Written request:
Will you give the material below again, every line exactly as it is?

####################

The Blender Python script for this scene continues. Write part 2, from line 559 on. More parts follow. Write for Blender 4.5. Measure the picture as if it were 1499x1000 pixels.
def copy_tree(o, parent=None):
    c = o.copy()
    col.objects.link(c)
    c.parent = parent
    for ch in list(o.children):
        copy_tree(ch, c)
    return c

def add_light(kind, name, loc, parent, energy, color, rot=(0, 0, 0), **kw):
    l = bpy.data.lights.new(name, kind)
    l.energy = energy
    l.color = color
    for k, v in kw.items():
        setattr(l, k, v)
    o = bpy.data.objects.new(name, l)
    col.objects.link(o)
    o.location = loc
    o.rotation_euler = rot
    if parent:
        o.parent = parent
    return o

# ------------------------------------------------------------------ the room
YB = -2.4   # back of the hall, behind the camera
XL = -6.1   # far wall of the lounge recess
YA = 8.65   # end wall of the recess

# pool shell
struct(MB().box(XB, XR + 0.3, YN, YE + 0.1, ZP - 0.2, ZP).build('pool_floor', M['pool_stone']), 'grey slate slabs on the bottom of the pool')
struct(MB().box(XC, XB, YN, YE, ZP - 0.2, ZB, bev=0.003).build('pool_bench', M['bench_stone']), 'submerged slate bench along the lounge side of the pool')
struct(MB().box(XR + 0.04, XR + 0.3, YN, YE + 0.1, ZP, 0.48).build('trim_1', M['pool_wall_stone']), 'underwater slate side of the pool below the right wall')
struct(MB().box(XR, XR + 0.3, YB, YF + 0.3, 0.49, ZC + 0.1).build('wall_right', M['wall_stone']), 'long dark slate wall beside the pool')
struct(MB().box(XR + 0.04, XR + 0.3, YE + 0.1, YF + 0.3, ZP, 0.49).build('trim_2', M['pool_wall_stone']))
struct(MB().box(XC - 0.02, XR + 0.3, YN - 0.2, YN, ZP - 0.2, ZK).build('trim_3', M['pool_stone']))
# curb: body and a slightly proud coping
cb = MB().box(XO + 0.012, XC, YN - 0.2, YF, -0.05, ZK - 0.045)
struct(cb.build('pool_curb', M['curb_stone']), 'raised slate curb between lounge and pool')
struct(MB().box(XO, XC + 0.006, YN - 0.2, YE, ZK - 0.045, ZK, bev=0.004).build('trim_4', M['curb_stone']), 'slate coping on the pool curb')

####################

Exercise solution:
The Blender Python script for this scene continues. Write part 2, from line 559 on. More parts follow. Write for Blender 4.5. Measure the picture as if it were 1499x1000 pixels.
def copy_tree(o, parent=None):
    c = o.copy()
    col.objects.link(c)
    c.parent = parent
    for ch in list(o.children):
        copy_tree(ch, c)
    return c

def add_light(kind, name, loc, parent, energy, color, rot=(0, 0, 0), **kw):
    l = bpy.data.lights.new(name, kind)
    l.energy = energy
    l.color = color
    for k, v in kw.items():
        setattr(l, k, v)
    o = bpy.data.objects.new(name, l)
    col.objects.link(o)
    o.location = loc
    o.rotation_euler = rot
    if parent:
        o.parent = parent
    return o

# ------------------------------------------------------------------ the room
YB = -2.4   # back of the hall, behind the camera
XL = -6.1   # far wall of the lounge recess
YA = 8.65   # end wall of the recess

# pool shell
struct(MB().box(XB, XR + 0.3, YN, YE + 0.1, ZP - 0.2, ZP).build('pool_floor', M['pool_stone']), 'grey slate slabs on the bottom of the pool')
struct(MB().box(XC, XB, YN, YE, ZP - 0.2, ZB, bev=0.003).build('pool_bench', M['bench_stone']), 'submerged slate bench along the lounge side of the pool')
struct(MB().box(XR + 0.04, XR + 0.3, YN, YE + 0.1, ZP, 0.48).build('trim_1', M['pool_wall_stone']), 'underwater slate side of the pool below the right wall')
struct(MB().box(XR, XR + 0.3, YB, YF + 0.3, 0.49, ZC + 0.1).build('wall_right', M['wall_stone']), 'long dark slate wall beside the pool')
struct(MB().box(XR + 0.04, XR + 0.3, YE + 0.1, YF + 0.3, ZP, 0.49).build('trim_2', M['pool_wall_stone']))
struct(MB().box(XC - 0.02, XR + 0.3, YN - 0.2, YN, ZP - 0.2, ZK).build('trim_3', M['pool_stone']))
# curb: body and a slightly proud coping
cb = MB().box(XO + 0.012, XC, YN - 0.2, YF, -0.05, ZK - 0.045)
struct(cb.build('pool_curb', M['curb_stone']), 'raised slate curb between lounge and pool')
struct(MB().box(XO, XC + 0.006, YN - 0.2, YE, ZK - 0.045, ZK, bev=0.004).build('trim_4', M['curb_stone']), 'slate coping on the pool curb')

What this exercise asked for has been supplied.